By going to Shelby County, Tennessee, and contracting with Educational Placement Services and asking that firm to seek employment for him in any of three states, one of which was Tennessee, Wilson has purposefully availed himself of the privilege of conducting activities within the State of Tennessee. Burger King Corp. v. Rudzewicz, 471 U.S. ___, 105 S.Ct. 2174, 85 L.Ed.2d 528 (1985); Worldwide Volkswagen Corp. v. Woodson, 444 U.S. 286, 297, 100 S.Ct. 559, 567, 62 L.Ed.2d 490, 501 (1980); Hanson v. Denckla, 357 U.S. 235, 253, 78 S.Ct. 1228, 1239-40, 2 L.Ed.2d 1283, 1298 (1958). Wilson was constitutionally amenable to in personam jurisdiction in the courts of Tennessee.
IV.
It is not quite apparent what the venue problem is supposed to have been in Tennessee. Nor is it clear to us that we should even consider a Tennessee venue question. We do not understand upon what authority we might, when asked to afford full faith and credit to a foreign judgment, decline same on grounds that venue was not proper in the foreign state. That would seem wholly a question for the courts of that state.

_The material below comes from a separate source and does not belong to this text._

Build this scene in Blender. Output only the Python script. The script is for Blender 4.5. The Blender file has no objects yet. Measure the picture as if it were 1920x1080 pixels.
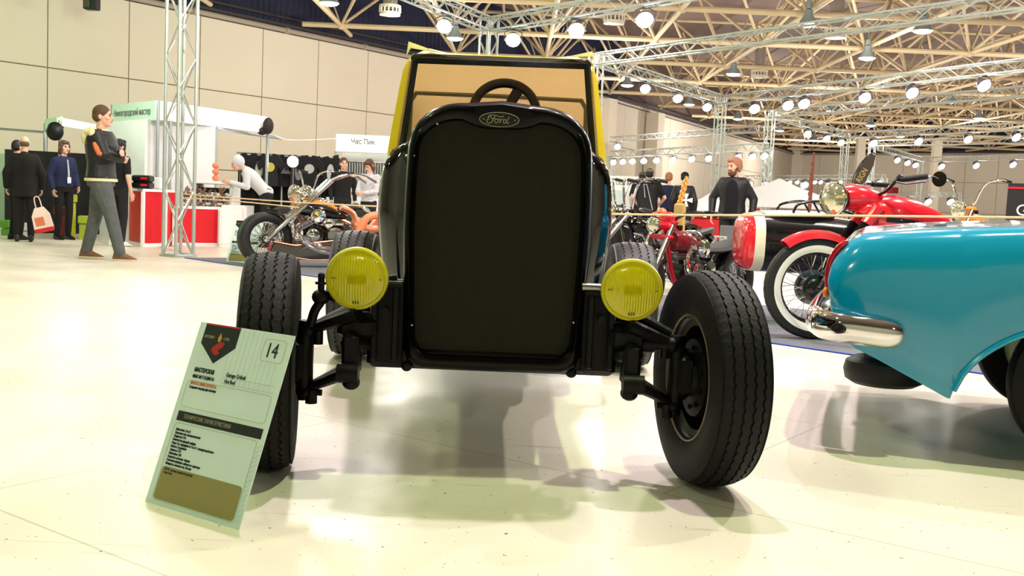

The facts before us reflect that Educational Placements is a Tennessee corporation having its principal place of business in Memphis, Shelby County, Tennessee. The facts established by the undenied admissions reflect that Wilson executed the placement contract and delivered it to Educational Placements' office in Shelby County. Without delving into Tennessee venue requirements, this would seem to be adequate. Furthermore, if we assume that Wilson made no appearance and failed to object to venue in Tennessee, the point is surely waived there as elsewhere. See Belk v. State Department of Public Welfare, 473 So.2d 447, 451 (Miss. 1985); Wofford v. Cities Services Oil Co., 236 So.2d 743, 746 (Miss. 1970); Leake County Coop. (A.A.L.) Dependants of Barrett, 226 So.2d 608, 616 (Miss. 1969).
V.
Having said these things, it is apparent that the trial judge erred when he dismissed the complaint on the jurisdiction and venue questions asserted by Wilson. We hold that Wilson was amenable to in personam jurisdiction in the Court of General Sessions, Shelby County, Tennessee, and we will not disturb the determination of that court that venue was properly there. So much of Wilson's response to the present lawsuit as has asserted the absence of in personam jurisdiction and proper venue in Tennessee should have been rejected in the trial court and is finally rejected here. The order of the trial court of May 22, 1985, is vacated and reversed in all respects.
The record reflects that there are other matters not ruled upon by the trial judge which should now be taken up and addressed. First, there is Educational Placements' motion for judgment on the pleadings. This motion, of course, should be considered as presenting an alternative motion for summary judgment, depending upon whether it may be necessary for the trial judge to go beyond the pleadings in resolving the motion. See Rule 12(c), Miss. R.Civ.P. There is Wilson's answer denying that the complaint states a claim upon which relief may be granted. Further, there is the matter of Wilson's objection to Educational Placements proceeding here at all for its failure to qualify to do business in the State of Mississippi.
We accept without hesitation the ordinarily sound principle that this Court sits to review actions of trial courts and that we should undertake consideration of no matter which has not first been presented to and decided by the trial court. We depart from this premise only in unusual circumstances. No such circumstances appearing of record here, the case is remanded for further proceedings as though Wilson's motion to dismiss for lack of in personam jurisdiction and improper venue in Tennessee had been finally overruled and denied.
REVERSED AND REMANDED
PATTERSON, C.J., WALKER and ROY NOBLE LEE, P.JJ., and HAWKINS, DAN M. LEE, PRATHER, SULLIVAN and ANDERSON, JJ., concur.